### Collected material

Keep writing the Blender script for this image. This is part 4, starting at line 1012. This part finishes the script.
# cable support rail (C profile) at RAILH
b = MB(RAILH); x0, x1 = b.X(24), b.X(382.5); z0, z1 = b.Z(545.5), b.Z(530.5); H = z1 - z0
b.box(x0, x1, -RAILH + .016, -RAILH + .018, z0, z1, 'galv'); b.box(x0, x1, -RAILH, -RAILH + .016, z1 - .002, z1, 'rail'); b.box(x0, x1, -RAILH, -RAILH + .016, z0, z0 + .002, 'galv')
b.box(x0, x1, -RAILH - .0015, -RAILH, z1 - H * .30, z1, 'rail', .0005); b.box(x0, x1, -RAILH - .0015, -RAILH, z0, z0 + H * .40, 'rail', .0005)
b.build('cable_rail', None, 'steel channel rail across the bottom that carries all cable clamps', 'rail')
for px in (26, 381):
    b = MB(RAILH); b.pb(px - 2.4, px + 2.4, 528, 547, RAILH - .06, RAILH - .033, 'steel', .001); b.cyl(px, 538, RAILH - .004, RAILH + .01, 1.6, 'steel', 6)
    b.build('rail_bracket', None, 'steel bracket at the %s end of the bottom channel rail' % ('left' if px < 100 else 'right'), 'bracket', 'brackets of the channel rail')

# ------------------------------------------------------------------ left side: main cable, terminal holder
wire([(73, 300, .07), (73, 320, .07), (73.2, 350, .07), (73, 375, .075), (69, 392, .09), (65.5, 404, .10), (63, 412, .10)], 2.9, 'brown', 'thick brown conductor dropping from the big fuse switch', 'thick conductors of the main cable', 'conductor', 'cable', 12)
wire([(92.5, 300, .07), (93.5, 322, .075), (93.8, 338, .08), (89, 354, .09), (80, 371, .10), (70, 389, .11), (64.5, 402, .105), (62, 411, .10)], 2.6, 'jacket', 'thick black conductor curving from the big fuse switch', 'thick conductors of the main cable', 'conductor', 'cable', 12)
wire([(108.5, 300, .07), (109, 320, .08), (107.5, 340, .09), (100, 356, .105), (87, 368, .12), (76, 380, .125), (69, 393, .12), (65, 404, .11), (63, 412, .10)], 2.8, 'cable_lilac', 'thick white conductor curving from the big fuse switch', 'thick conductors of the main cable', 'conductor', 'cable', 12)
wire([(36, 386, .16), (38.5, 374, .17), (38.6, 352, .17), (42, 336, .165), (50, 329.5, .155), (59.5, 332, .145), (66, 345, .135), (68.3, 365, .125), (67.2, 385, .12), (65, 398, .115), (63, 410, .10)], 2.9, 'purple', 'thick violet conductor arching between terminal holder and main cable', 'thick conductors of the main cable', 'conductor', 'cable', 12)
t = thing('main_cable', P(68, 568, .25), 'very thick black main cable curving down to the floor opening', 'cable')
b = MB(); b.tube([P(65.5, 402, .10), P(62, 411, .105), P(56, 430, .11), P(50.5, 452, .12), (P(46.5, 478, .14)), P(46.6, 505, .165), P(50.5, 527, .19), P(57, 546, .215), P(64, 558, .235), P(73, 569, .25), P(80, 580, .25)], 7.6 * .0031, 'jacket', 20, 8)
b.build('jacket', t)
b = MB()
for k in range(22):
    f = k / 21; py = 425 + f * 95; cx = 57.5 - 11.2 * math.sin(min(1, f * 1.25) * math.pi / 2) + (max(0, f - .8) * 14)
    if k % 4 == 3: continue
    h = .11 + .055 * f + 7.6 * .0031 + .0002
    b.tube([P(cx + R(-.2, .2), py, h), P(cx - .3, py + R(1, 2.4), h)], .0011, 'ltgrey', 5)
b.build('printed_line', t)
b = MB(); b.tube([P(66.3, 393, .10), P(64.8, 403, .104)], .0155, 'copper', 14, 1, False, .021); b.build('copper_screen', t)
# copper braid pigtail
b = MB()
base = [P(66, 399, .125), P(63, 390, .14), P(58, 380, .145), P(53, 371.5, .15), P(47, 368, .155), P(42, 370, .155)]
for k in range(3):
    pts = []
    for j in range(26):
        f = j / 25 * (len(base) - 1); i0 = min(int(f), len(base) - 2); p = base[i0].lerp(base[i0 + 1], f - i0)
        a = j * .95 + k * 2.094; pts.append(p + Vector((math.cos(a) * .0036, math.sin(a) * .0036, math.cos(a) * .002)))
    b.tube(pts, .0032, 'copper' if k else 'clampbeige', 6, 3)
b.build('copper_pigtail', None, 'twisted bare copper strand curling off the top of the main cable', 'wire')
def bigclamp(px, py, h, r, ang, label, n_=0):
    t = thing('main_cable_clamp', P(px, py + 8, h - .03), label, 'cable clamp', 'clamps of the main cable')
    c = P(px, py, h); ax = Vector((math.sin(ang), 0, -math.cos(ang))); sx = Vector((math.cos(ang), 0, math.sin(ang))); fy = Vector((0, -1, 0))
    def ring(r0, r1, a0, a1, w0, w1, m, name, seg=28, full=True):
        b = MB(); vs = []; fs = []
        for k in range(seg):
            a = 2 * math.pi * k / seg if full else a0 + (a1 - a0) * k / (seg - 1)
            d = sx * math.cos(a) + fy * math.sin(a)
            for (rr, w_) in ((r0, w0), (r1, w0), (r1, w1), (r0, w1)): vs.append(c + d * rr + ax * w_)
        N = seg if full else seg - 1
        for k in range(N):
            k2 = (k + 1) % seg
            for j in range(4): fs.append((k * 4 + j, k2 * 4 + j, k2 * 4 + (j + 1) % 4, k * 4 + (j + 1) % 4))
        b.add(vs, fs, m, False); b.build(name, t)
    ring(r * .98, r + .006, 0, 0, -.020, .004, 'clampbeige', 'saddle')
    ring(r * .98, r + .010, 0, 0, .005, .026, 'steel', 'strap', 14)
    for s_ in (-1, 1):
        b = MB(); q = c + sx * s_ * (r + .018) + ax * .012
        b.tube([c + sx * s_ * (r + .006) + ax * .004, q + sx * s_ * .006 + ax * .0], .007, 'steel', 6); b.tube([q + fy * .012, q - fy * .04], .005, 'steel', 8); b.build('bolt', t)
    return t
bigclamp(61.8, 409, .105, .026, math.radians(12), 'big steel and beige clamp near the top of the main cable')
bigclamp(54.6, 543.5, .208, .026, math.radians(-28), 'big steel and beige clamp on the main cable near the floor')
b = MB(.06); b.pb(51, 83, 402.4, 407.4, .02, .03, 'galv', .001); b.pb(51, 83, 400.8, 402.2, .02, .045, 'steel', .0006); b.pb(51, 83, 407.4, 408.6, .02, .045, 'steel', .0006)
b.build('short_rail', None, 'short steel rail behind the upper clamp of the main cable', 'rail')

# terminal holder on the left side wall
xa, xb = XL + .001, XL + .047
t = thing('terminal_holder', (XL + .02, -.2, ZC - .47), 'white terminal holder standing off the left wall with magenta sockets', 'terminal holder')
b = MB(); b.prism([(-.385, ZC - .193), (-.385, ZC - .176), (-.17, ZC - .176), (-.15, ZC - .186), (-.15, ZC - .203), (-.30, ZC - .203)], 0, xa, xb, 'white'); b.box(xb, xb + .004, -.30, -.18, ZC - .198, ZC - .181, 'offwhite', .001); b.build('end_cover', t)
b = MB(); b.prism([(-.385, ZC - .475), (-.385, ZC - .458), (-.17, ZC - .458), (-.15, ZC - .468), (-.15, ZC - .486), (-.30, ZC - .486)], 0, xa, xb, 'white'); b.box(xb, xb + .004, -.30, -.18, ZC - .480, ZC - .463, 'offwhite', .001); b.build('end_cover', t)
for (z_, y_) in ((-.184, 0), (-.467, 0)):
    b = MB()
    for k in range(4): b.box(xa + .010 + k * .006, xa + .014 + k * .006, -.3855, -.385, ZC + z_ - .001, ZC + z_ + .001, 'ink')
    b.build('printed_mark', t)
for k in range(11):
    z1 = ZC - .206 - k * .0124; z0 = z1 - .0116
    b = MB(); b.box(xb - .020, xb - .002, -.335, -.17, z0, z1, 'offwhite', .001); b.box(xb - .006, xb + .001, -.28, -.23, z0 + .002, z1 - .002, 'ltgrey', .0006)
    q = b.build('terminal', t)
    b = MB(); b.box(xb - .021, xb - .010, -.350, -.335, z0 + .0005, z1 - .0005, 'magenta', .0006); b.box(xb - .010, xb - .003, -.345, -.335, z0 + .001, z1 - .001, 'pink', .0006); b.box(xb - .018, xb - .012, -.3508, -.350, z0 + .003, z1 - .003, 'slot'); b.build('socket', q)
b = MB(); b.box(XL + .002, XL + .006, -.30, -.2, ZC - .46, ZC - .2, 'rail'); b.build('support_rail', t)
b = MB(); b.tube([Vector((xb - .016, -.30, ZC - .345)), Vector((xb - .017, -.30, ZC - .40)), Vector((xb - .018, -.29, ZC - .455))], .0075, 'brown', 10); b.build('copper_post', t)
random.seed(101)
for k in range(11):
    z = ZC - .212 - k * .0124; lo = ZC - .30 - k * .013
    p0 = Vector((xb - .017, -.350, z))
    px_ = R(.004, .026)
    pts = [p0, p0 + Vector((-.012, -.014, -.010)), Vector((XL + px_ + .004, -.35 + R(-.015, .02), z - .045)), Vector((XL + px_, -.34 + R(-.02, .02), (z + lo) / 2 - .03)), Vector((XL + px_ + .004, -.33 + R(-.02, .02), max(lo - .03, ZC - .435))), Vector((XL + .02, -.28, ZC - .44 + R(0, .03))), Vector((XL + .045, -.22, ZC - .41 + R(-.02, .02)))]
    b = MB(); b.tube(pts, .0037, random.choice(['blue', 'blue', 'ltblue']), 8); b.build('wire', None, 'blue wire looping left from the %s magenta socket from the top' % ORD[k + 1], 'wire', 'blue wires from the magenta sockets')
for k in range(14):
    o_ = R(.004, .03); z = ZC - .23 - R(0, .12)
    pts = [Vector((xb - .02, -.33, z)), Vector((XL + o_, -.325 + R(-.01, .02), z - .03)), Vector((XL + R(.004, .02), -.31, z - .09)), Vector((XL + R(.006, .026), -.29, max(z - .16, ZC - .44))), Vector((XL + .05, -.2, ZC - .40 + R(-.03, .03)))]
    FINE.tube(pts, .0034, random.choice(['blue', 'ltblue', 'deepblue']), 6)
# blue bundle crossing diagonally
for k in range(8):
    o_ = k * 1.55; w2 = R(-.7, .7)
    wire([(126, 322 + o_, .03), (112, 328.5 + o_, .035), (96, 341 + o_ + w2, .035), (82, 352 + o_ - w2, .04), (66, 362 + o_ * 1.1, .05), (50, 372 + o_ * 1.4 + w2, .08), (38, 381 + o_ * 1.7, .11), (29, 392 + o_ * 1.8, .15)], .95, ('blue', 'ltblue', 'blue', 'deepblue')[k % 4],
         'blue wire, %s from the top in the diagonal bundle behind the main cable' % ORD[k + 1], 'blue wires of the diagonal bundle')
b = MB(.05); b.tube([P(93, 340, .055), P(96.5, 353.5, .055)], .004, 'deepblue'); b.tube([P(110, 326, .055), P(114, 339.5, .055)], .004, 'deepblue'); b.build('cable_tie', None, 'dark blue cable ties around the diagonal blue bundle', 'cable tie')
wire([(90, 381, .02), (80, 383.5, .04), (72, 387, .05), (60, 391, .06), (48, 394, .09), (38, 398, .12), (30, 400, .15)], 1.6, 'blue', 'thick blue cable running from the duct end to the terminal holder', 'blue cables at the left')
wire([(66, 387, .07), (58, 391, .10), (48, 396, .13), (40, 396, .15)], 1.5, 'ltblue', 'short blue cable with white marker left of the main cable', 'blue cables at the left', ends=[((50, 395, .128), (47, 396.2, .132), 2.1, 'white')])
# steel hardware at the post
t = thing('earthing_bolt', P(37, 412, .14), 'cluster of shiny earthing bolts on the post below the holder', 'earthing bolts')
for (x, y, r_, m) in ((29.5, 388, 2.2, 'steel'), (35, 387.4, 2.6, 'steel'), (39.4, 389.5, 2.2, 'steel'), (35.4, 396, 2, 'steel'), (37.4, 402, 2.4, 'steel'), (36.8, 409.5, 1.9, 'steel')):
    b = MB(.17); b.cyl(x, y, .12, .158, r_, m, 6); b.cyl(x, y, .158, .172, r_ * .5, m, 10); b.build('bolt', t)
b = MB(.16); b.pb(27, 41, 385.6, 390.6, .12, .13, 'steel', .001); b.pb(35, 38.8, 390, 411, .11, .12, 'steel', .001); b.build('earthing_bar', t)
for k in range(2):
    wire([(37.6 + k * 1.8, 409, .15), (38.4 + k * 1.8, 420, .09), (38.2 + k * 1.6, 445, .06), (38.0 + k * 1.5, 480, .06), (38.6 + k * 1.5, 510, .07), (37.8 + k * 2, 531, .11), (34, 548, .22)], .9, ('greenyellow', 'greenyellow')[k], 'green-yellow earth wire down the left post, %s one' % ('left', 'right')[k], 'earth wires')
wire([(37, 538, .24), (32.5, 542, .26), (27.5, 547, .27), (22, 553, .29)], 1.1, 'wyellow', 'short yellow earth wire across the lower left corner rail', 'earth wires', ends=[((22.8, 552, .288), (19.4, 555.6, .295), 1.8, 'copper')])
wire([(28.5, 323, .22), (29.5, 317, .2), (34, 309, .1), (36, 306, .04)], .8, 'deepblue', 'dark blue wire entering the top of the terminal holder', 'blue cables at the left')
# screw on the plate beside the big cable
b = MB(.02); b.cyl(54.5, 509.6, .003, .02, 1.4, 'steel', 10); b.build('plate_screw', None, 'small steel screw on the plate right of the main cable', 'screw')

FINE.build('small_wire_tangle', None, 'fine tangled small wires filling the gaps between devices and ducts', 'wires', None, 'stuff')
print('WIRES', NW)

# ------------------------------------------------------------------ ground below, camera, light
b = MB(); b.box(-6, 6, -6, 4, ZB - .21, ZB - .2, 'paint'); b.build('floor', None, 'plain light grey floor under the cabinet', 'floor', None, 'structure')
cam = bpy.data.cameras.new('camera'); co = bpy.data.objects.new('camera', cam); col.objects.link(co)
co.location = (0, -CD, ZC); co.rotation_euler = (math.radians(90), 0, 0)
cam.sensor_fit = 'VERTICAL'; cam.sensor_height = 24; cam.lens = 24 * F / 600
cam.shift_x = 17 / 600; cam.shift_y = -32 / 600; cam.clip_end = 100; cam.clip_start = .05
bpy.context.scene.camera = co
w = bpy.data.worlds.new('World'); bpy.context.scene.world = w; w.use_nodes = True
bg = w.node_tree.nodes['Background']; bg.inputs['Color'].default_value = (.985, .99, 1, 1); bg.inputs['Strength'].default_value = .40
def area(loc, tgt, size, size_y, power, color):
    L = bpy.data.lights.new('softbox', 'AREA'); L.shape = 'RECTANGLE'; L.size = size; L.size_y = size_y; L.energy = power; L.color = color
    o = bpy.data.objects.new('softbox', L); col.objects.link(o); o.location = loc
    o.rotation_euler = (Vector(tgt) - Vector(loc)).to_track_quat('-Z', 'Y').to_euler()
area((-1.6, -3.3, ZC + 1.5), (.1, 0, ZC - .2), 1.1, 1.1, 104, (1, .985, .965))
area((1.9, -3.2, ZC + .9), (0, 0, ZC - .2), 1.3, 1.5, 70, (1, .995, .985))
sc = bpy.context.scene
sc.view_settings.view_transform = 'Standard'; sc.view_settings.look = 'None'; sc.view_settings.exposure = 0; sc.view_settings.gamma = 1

### Exercise aim
In the listing above, reproduce the first line and each one after it through the line that contains "b.build('rail_bracket', None, 'steel".

### Output for this exercise
Keep writing the Blender script for this image. This is part 4, starting at line 1012. This part finishes the script.
# cable support rail (C profile) at RAILH
b = MB(RAILH); x0, x1 = b.X(24), b.X(382.5); z0, z1 = b.Z(545.5), b.Z(530.5); H = z1 - z0
b.box(x0, x1, -RAILH + .016, -RAILH + .018, z0, z1, 'galv'); b.box(x0, x1, -RAILH, -RAILH + .016, z1 - .002, z1, 'rail'); b.box(x0, x1, -RAILH, -RAILH + .016, z0, z0 + .002, 'galv')
b.box(x0, x1, -RAILH - .0015, -RAILH, z1 - H * .30, z1, 'rail', .0005); b.box(x0, x1, -RAILH - .0015, -RAILH, z0, z0 + H * .40, 'rail', .0005)
b.build('cable_rail', None, 'steel channel rail across the bottom that carries all cable clamps', 'rail')
for px in (26, 381):
    b = MB(RAILH); b.pb(px - 2.4, px + 2.4, 528, 547, RAILH - .06, RAILH - .033, 'steel', .001); b.cyl(px, 538, RAILH - .004, RAILH + .01, 1.6, 'steel', 6)
    b.build('rail_bracket', None, 'steel bracket at the %s end of the bottom channel rail' % ('left' if px < 100 else 'right'), 'bracket', 'brackets of the channel rail')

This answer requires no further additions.